Write out, word for word, every line from the first one through the line that holds "PI = math.pi", and nothing else; skip the pictures.

---*---

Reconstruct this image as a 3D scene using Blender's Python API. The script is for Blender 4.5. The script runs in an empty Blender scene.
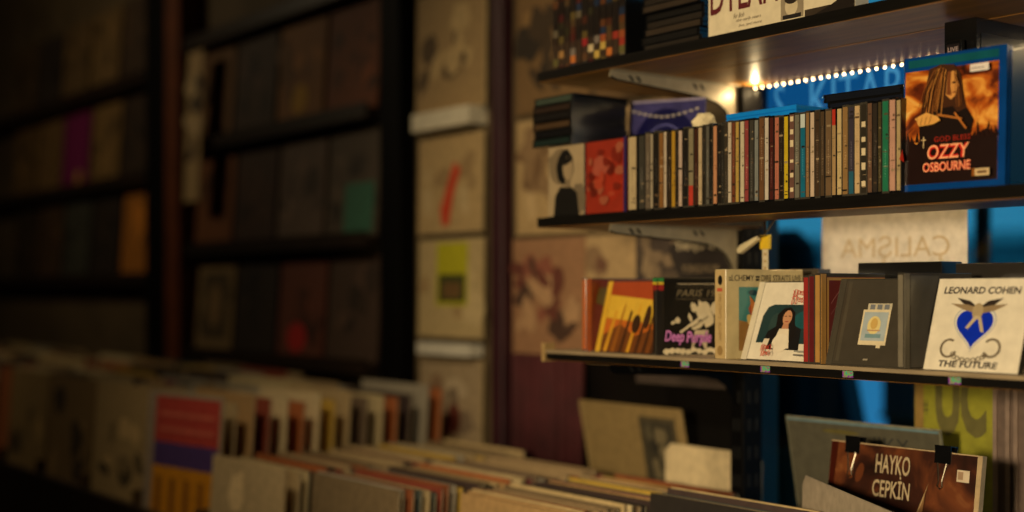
import bpy, bmesh, math, random
from mathutils import Vector, Matrix
from mathutils.geometry import tessellate_polygon
random.seed(7)
C = bpy.context.scene.collection
H = 1.35                      # eye height; everything below is built relative to it and lifted at the end
R = math.radians
PI = math.pi

# ------------------------------------------------------------------ materials
def lin(c):
    return tuple(((v/255)/12.92 if v/255 <= .04045 else ((v/255+.055)/1.055)**2.4) for v in c)
_m = {}
def mat(name, col, rough=.5, noise=.12, scale=30, metal=0., coat=0., stretch=None, bump=0., trans=0.):
    if name in _m: return _m[name]
    m = bpy.data.materials.new(name); m.use_nodes = True
    nt = m.node_tree; b = nt.nodes['Principled BSDF']
    c = lin(col)
    b.inputs['Roughness'].default_value = rough; b.inputs['Metallic'].default_value = metal
    b.inputs['Coat Weight'].default_value = coat; b.inputs['Coat Roughness'].default_value = .12
    if trans: b.inputs['Transmission Weight'].default_value = trans
    tc = nt.nodes.new('ShaderNodeTexCoord'); mp = nt.nodes.new('ShaderNodeMapping')
    nz = nt.nodes.new('ShaderNodeTexNoise'); nz.inputs['Scale'].default_value = scale; nz.inputs['Detail'].default_value = 5
    if stretch: mp.inputs['Scale'].default_value = stretch
    nt.links.new(tc.outputs['Object'], mp.inputs[0]); nt.links.new(mp.outputs[0], nz.inputs['Vector'])
    rp = nt.nodes.new('ShaderNodeValToRGB')
    rp.color_ramp.elements[0].position = .3; rp.color_ramp.elements[1].position = .7
    rp.color_ramp.elements[0].color = (*[v*(1-noise) for v in c], 1)
    rp.color_ramp.elements[1].color = (*[min(1, v*(1+noise)) for v in c], 1)
    nt.links.new(nz.outputs['Fac'], rp.inputs[0]); nt.links.new(rp.outputs[0], b.inputs['Base Color'])
    if bump:
        bp = nt.nodes.new('ShaderNodeBump'); bp.inputs['Strength'].default_value = bump; bp.inputs['Distance'].default_value = .002
        nt.links.new(nz.outputs['Fac'], bp.inputs['Height']); nt.links.new(bp.outputs[0], b.inputs['Normal'])
    _m[name] = m
    return m
def ramp_mat(name, stops, scale=20, rough=.35, coat=.0, distort=1.5, stretch=None):
    if name in _m: return _m[name]
    m = bpy.data.materials.new(name); m.use_nodes = True
    nt = m.node_tree; b = nt.nodes['Principled BSDF']; b.inputs['Roughness'].default_value = rough
    b.inputs['Coat Weight'].default_value = coat; b.inputs['Coat Roughness'].default_value = .1
    tc = nt.nodes.new('ShaderNodeTexCoord'); mp = nt.nodes.new('ShaderNodeMapping')
    if stretch: mp.inputs['Scale'].default_value = stretch
    nz = nt.nodes.new('ShaderNodeTexNoise'); nz.inputs['Scale'].default_value = scale; nz.inputs['Detail'].default_value = 4
    nz.inputs['Distortion'].default_value = distort
    rp = nt.nodes.new('ShaderNodeValToRGB'); el = rp.color_ramp.elements
    while len(el) < len(stops): el.new(.5)
    for e, (p, c) in zip(el, stops): e.position = p; e.color = (*lin(c), 1)
    nt.links.new(tc.outputs['Object'], mp.inputs[0]); nt.links.new(mp.outputs[0], nz.inputs['Vector'])
    nt.links.new(nz.outputs['Fac'], rp.inputs[0]); nt.links.new(rp.outputs[0], b.inputs['Base Color'])
    _m[name] = m
    return m
def emis(name, col, strength):
    m = bpy.data.materials.new(name); m.use_nodes = True; nt = m.node_tree
    nt.nodes.remove(nt.nodes['Principled BSDF'])
    e = nt.nodes.new('ShaderNodeEmission'); e.inputs[0].default_value = (*col, 1); e.inputs[1].default_value = strength
    nt.links.new(e.outputs[0], nt.nodes['Material Output'].inputs[0]); return m
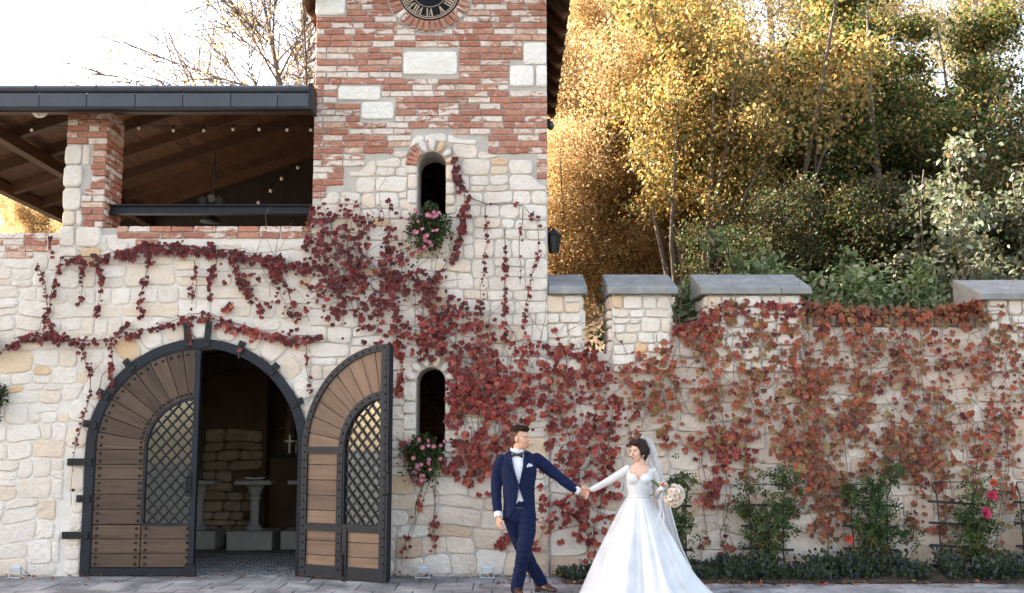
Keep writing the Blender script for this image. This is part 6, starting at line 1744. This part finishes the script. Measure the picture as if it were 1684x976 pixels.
def cut_faces(me, fn, its=6):
    bm = bmesh.new(); bm.from_mesh(me)
    dl = [f for f in bm.faces if fn(f)]
    bmesh.ops.delete(bm, geom=dl, context='FACES')
    bv = [v for v in bm.verts if v.is_boundary]                      # even out the cut edge
    nb_ = {v: [e.other_vert(v) for e in v.link_edges if e.is_boundary] for v in bv}
    for _ in range(its):
        new = {v: (v.co + sum((o.co for o in nb_[v]), Vector()) / len(nb_[v])) / 2 for v in bv if len(nb_[v]) == 2}
        for v, c in new.items(): v.co = c
    bm.to_mesh(me); bm.free(); return me
def join_meshes(mes, mats):
    bm = bmesh.new()
    for q in mes: bm.from_mesh(q)
    out = bpy.data.meshes.new('joined'); bm.to_mesh(out); bm.free()
    for q in mats: out.materials.append(q)
    out.polygons.foreach_set('use_smooth', [True] * len(out.polygons)); return out
def sheet(path_a, path_b, thick=0.004):
    """a thin strip between two paths of points"""
    m = MB(); n = len(path_a); off = Vector((0, thick, 0))
    for a, b in zip(path_a, path_b): m.v += [tuple(a), tuple(b), tuple(Vector(a) + off), tuple(Vector(b) + off)]
    for i in range(n - 1):
        a, b = i * 4, i * 4 + 4
        m.f += [(a, a + 1, b + 1, b), (a + 2, b + 2, b + 3, a + 3), (a, b, b + 2, a + 2), (a + 1, a + 3, b + 3, b + 1)]
    m.f += [(0, 2, 3, 1), (n * 4 - 4, n * 4 - 3, n * 4 - 1, n * 4 - 2)]; m.m = [0] * len(m.f); return m

# ---- groom
GY = -1.55
def G(px, py, dy=0.0): return W(px, py, GY + dy)
groom = thing('person', (G(866, 970).x, GY, 0), 'groom in navy suit and bow tie stepping cross-legged, holding the bride\'s hand', 'person')
hip = G(855, 838)
th = Matrix.Translation(G(856, 721, -0.01)) @ Matrix.Rotation(math.radians(60), 4, 'Z') @ Matrix.Rotation(math.radians(5), 4, 'X')
HS = 1.02
shR = [G(826, 758, 0.01), G(819, 776, 0.03), G(816, 803, 0.03), G(817, 826, -0.01), G(819, 848, -0.05)]           # arm hanging, image left
shL = [G(882, 755, 0.01), G(898, 768, 0.02), G(918, 784, 0.01), G(936, 798, -0.02), G(951, 808, -0.04)]            # arm reaching to the bride
armr = [0.055, 0.050, 0.043, 0.037, 0.029]
torso = [(G(854, 847), (0.165, 0.115)), (G(854, 828), (0.155, 0.108)), (G(853, 803), (0.158, 0.112)), (G(853, 782), (0.178, 0.122)), (G(853, 765), (0.184, 0.116)), (G(853, 754), (0.160, 0.092)), (G(853, 746), (0.085, 0.070))]
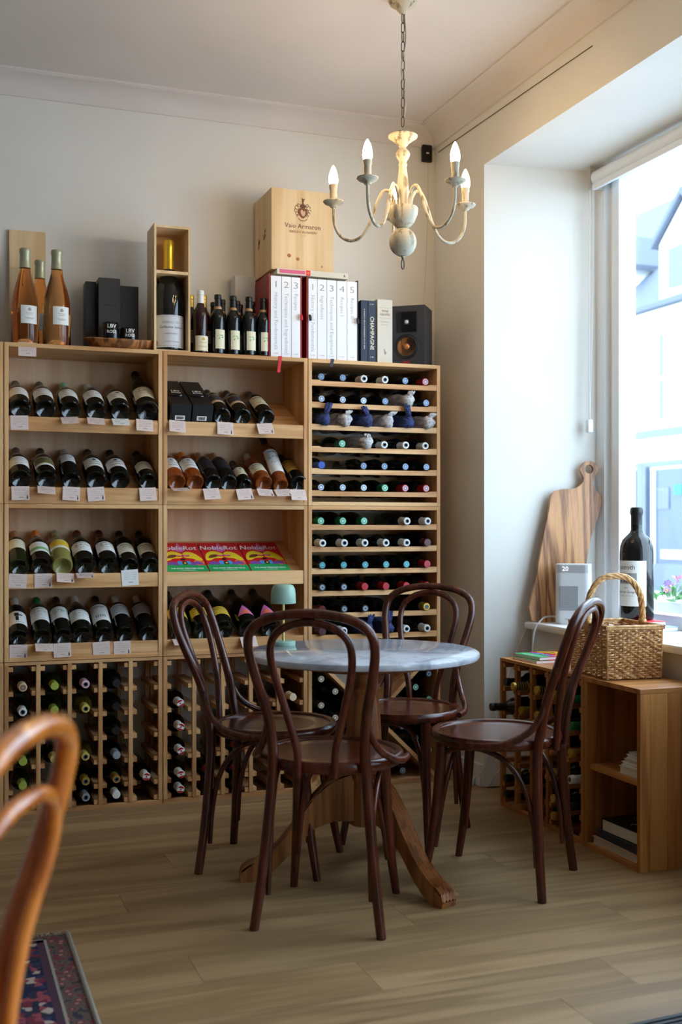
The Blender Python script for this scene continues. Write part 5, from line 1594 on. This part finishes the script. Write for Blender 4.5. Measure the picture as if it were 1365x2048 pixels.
o = ob('heater_cable', G().tube([(2.49, 4.095, .706), (2.46, 4.112, .722), (2.42, 4.115, .722), (2.388, 4.10, .712), (2.352, 4.09, .67), (2.33, 4.07, .57), (2.345, 4.04, .40), (2.30, 4.10, .20), (2.23, 4.20, .06), (2.215, 4.24, .006)], .0036, 8), 'cable_white')
tag(o, 'white heater cable drooping over the window sill', 'cable')
o = ob('wall_flex', G().tube([(2.376, 4.206, .664), (2.325, 4.214, .55), (2.255, 4.20, .38), (2.21, 4.195, .22), (2.19, 4.21, .10), (2.15, 4.235, .045), (2.09, 4.24, .012)], .003, 8), 'cable_white')
tag(o, 'thin white flex trailing down the window reveal to the floor', 'cable')
o = thing('junction_box', 'small white extension socket on the floor in the wall corner', 'socket', (2.155, 4.36, 0))
ob('housing', G().bbox(-.026, .026, -.06, .06, 0, .035, .004), 'white_plastic', o)
ob('socket_face', G().bbox(-.018, .018, -.05, .05, .035, .038, .001), 'paper_fog', o)
# books under the big bottle on the sill
for k, (nm, x0, y0, dz, w_, d_, h_, cv, rz) in enumerate((('large pale book at the bottom of the sill stack', 2.625, 3.70, 0, .14, .20, .018, 'paper_sky', .04), ('white book with red edge under the giant red bottle', 2.615, 3.73, .018, .125, .165, .018, 'paper_snow', -.06))):
    t = thing('book', nm, 'book', (x0, y0, .698 + dz), rz, 'books on the sill')
    ob('cover', G().bbox(-w_ / 2, w_ / 2, -d_ / 2, d_ / 2, 0, .002, .0006).bbox(-w_ / 2, w_ / 2, -d_ / 2, d_ / 2, h_ - .002, h_, .0006), 'paper_red' if k else cv, t)
    ob('pages', G().box(-w_ / 2 + .002, w_ / 2 - .002, -d_ / 2 + .002, d_ / 2 - .002, .002, h_ - .002), 'paper_snow', t)
# giant bottle
t = thing('wine_bottle', 'giant dark red wine bottle with white label on the window sill', 'bottle', (2.615, 3.755, .7345), R(-70))
r_ = .066
ob('glass_body', G().lathe([(0, .03), (.04, .008), (.055, 0), (.063, .003), (r_, .012), (r_, .262), (.0635, .288), (.055, .312), (.040, .328), (.028, .340), (.0225, .352), (.021, .42), (.0225, .425), (.0225, .436), (0, .437)], 44), 'dark_glass', t)
ob('wax_capsule', G().lathe([(.0205, .372), (.0222, .372), (.0222, .408), (.0245, .414), (.0255, .424), (.0245, .436), (.020, .441), (0, .442)], 28), 'foil_black', t)
lbl = ob('label', G().patch(r_, .055, .232, -1.2, 1.2, 30), 'paper_white', t)
wr = lambda zc, xc=0.0: (lambda a, b: ((r_ + .0009) * math.sin((a + xc) / r_), -(r_ + .0009) * math.cos((a + xc) / r_), zc + b))
ob('label_print', text_geo('anroth', .026, wr(.206)), 'paper_ink', lbl)
ob('label_picture', G().patch(r_ + .0004, .142, .184, -.62, .62, 16, .0004), 'paper_mid_grey', lbl)
ob('label_print', tiny_print(.06, .011, wr(.152), 5), 'paper_ink', lbl)
ob('label_print', tiny_print(.016, .005, wr(.126), 6), 'paper_ink', lbl)
ob('label_print', text_geo('Cabernet Sauvignon', .012, wr(.110), 0, .35), 'paper_ink', lbl)
ob('label_print', tiny_print(.06, .0035, wr(.095), 7), 'paper_mid_grey', lbl)

# ------------------------------------------------------------------ wicker basket
t = thing('wicker_basket', 'square wicker basket with arched handle on the window rack', 'basket', (2.246, 3.352, .5835), R(-6))
bw, bl, bh = .099, .134, .172
fl_ = 1.03
def wall_pt(s_, u_, z_):
    k_ = 1 + (fl_ - 1) * z_ / bh
    return [(u_ * bw, -bl), (bw, u_ * bl), (-u_ * bw, bl), (-bw, -u_ * bl)][s_][0] * k_, [(u_ * bw, -bl), (bw, u_ * bl), (-u_ * bw, bl), (-bw, -u_ * bl)][s_][1] * k_
NRM = [(0, -1), (1, 0), (0, 1), (-1, 0)]
for s_ in range(4):
    g = G()
    ns = 7
    for row in range(21):
        z_ = .007 + row * .0079
        pts = []
        for k in range(ns * 2 + 1):
            u_ = -1 + k / ns
            x, y = wall_pt(s_, u_, z_)
            w_ = .0042 * (1 if (k + row) % 2 else -1) * (0.35 if k in (0, ns * 2) else 1)
            pts.append((x + NRM[s_][0] * w_, y + NRM[s_][1] * w_, z_ + .0016 * math.sin(k * 1.7 + row)))
        g.tube(pts, .0036, 5, sub=2)
    wv = ob('woven_side', g, 'willow', t)
    wv['kind'] = 'stuff'
for s_ in range(4):
    for k in range(8):
        u_ = -1 + k / 3.5
        if k == 7:
            continue
        a, b = wall_pt(s_, u_, 0), wall_pt(s_, u_, bh)
        ob('stake', G().tube([(a[0], a[1], .002), (b[0], b[1], bh)], .0042 if k == 0 else .0026, 6, sub=1), 'willow', t)
for dz, ro in ((bh + .001, .0042), (bh + .008, .0048)):
    c4 = [wall_pt(s_, u_, bh) for s_ in range(4) for u_ in (-.93, 0, .93)]
    ob('rim', G().tube([(x * 1.015, y * 1.015, dz) for x, y in c4], ro, 7, closed=True, sub=4), 'willow', t)
ob('base', G().box(-bw + .004, bw - .004, -bl + .004, bl - .004, .001, .007), 'willow', t)
g = G()
hp_ = [(-bw * 1.06, 0, bh - .02), (-bw * 1.05, 0, bh + .06), (-bw * .93, 0, bh + .115), (-bw * .55, 0, bh + .160), (0, 0, bh + .172), (bw * .55, 0, bh + .160), (bw * .93, 0, bh + .115), (bw * 1.05, 0, bh + .06), (bw * 1.06, 0, bh - .02)]
# five canes twisted about the arch
fine = []
V = [Vector(p) for p in hp_]
for i in range(len(V) - 1):
    p0 = V[i - 1] if i else V[0] * 2 - V[1]
    p3 = V[i + 2] if i + 2 < len(V) else V[-1] * 2 - V[-2]
    for k in range(6):
        s_ = k / 6
        fine.append(0.5 * ((2 * V[i]) + (V[i + 1] - p0) * s_ + (2 * p0 - 5 * V[i] + 4 * V[i + 1] - p3) * s_ * s_ + (3 * V[i] - p0 - 3 * V[i + 1] + p3) * s_ ** 3))
fine.append(V[-1])
for c_ in range(5):
    pts = []
    for i, p in enumerate(fine):
        tg_ = (fine[min(i + 1, len(fine) - 1)] - fine[max(i - 1, 0)]).normalized()
        n1 = Vector((0, 1, 0))
        n2 = tg_.cross(n1)
        a = i * .42 + c_ * 2 * PI / 5
        pts.append(p + (n1 * math.cos(a) + n2 * math.sin(a)) * .0066)
    ob('handle_cane', G().tube(pts, .0052, 6, sub=1), 'willow', t)
for s_ in (-1, 1):
    ob('handle_binding', G().lathe([(.0135, 0), (.0145, .004), (.0135, .008), (.0145, .012), (.0135, .016), (.0145, .020), (.013, .024)], 14, (s_ * bw * 1.06, 0, bh - .004)), 'willow', t)

# ------------------------------------------------------------------ books in the open cabinet
def flat_book(label, x, y, z, w_, d_, h_, cv, pg, rz, group, front=None):
    o = thing('book', label, 'book', (x, y, z), rz, group)
    ob('cover', G().bbox(-w_ / 2, w_ / 2, -d_ / 2, d_ / 2, 0, .0025, .0006).bbox(-w_ / 2, w_ / 2, -d_ / 2, d_ / 2, h_ - .0025, h_, .0006).bbox(w_ / 2 - .003, w_ / 2, -d_ / 2, d_ / 2, 0, h_, .0008), cv, o)
    ob('pages', G().box(-w_ / 2 + .003, w_ / 2 - .003, -d_ / 2 + .004, d_ / 2 - .004, .0025, h_ - .0025), pg, o)
    if front:
        g = G()
        rg = random.Random(5)
        for k in range(7):
            a, b = rg.uniform(-.06, .02), rg.uniform(-.07, .07)
            g.tube([(a, b, h_ + .0004), (a + .015, b + .012, h_ + .0004), (a + .03, b - .006, h_ + .0004), (a + .045, b + .008, h_ + .0004)], .0008, 5, sub=3)
        ob('cover_script', g, 'paper_linen', o)
    return o
flat_book('large dark book at the bottom of the open cabinet', 2.225, 3.175, .0185, .20, .262, .028, 'paper_tan', 'paper_linen', .02, 'books in the open cabinet')
flat_book('dark teal book, second from the cabinet floor', 2.228, 3.17, .047, .195, .25, .022, 'paper_navy', 'paper_ink', -.02, 'books in the open cabinet')
flat_book('thick black book with scrolled cover on the cabinet stack', 2.235, 3.165, .0695, .185, .225, .042, 'black_card', 'paper_ivory', .03, 'books in the open cabinet', True)
z = .2865
for k, (th, cv) in enumerate(((.026, 'paper_linen'), (.012, 'paper_snow'), (.009, 'paper_linen'), (.012, 'paper_snow'), (.008, 'paper_fog'))):
    flat_book('pale booklet on the middle cabinet shelf, %s from the bottom' % ORD[k], 2.225 + .006 * k, 3.105 - .002 * k, z, .17 - .004 * k, .135, th, cv, 'paper_ivory', .03 * (-1) ** k, 'booklets on the cabinet shelf')
    z += th + .0005

# ------------------------------------------------------------------ rug and mat
t = thing('persian_rug', 'worn red and navy patterned rug on the floor', 'rug', (0, 0, 0))
x0, x1, y0, y1 = -1.2, .36, 1.2, 3.11
ob('field', G().bbox(x0 + .1, x1 - .098, y0 + .1, y1 - .07, .001, .0075, .001), 'rug_pile', t)
g = G()
ob('border', G().box(x0 + .02, x1 - .02, y0, y1 - .02, .0005, .0062), 'rug_border', t)
for (a, b, c_, d_) in ((x1 - .098, x1 - .080, y0 + .1, y1 - .052), (x0 + .1, x1 - .08, y1 - .070, y1 - .052)):
    ob('guard_stripe', G().box(a, b, c_, d_, .001, .0078), 'rug_line', t)
for (a, b, c_, d_) in ((x1 - .079, x1 - .072, y0 + .1, y1 - .044), (x0 + .1, x1 - .072, y1 - .051, y1 - .044)):
    ob('guard_stripe', G().box(a, b, c_, d_, .001, .0072), 'rug_edge', t)
ob('selvedge', G().tube([(x1 - .012, y0, .006), (x1 - .013, 2.2, .006), (x1 - .012, y1 - .02, .006)], .0068, 8), 'rug_edge', t)
fm_ = G()
rg = random.Random(2)
xx = x0 + .02
while xx < x1 - .01:
    fm_.tube([(xx, y1 - .022, .005), (xx + rg.uniform(-.006, .006), y1 - .004, .003), (xx + rg.uniform(-.01, .01), y1 + .012, .002)], .0016, 4, sub=2)
    xx += .008
fo = ob('fringe', fm_, 'rug_edge', t)
fo['kind'] = 'stuff'
t = thing('door_mat', 'dark grey ribbed mat at the bottom right corner', 'mat', (1.82, 1.78, 0), R(3))
ob('mat_base', G().bbox(-.38, .38, -.34, .34, .0005, .008, .002), 'mat_grey', t)
rb_ = G().bbox(-.37, .37, -.004, .004, .008, .012, .001).mesh('rib')
for k in range(40):
    ob('rib', rb_, 'rubber', t, (0, -.33 + .0168 * k, 0))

---*---

SOLVED EXERCISE:
Reconstruct this image as a 3D scene using Blender's Python API. The script is for Blender 4.5. The script runs in an empty Blender scene.
import bpy, bmesh, math, random
from mathutils import Vector, Matrix
from mathutils.geometry import tessellate_polygon
random.seed(7)
C = bpy.context.scene.collection
H = 1.35                      # eye height; everything below is built relative to it and lifted at the end
R = math.radians
PI = math.pi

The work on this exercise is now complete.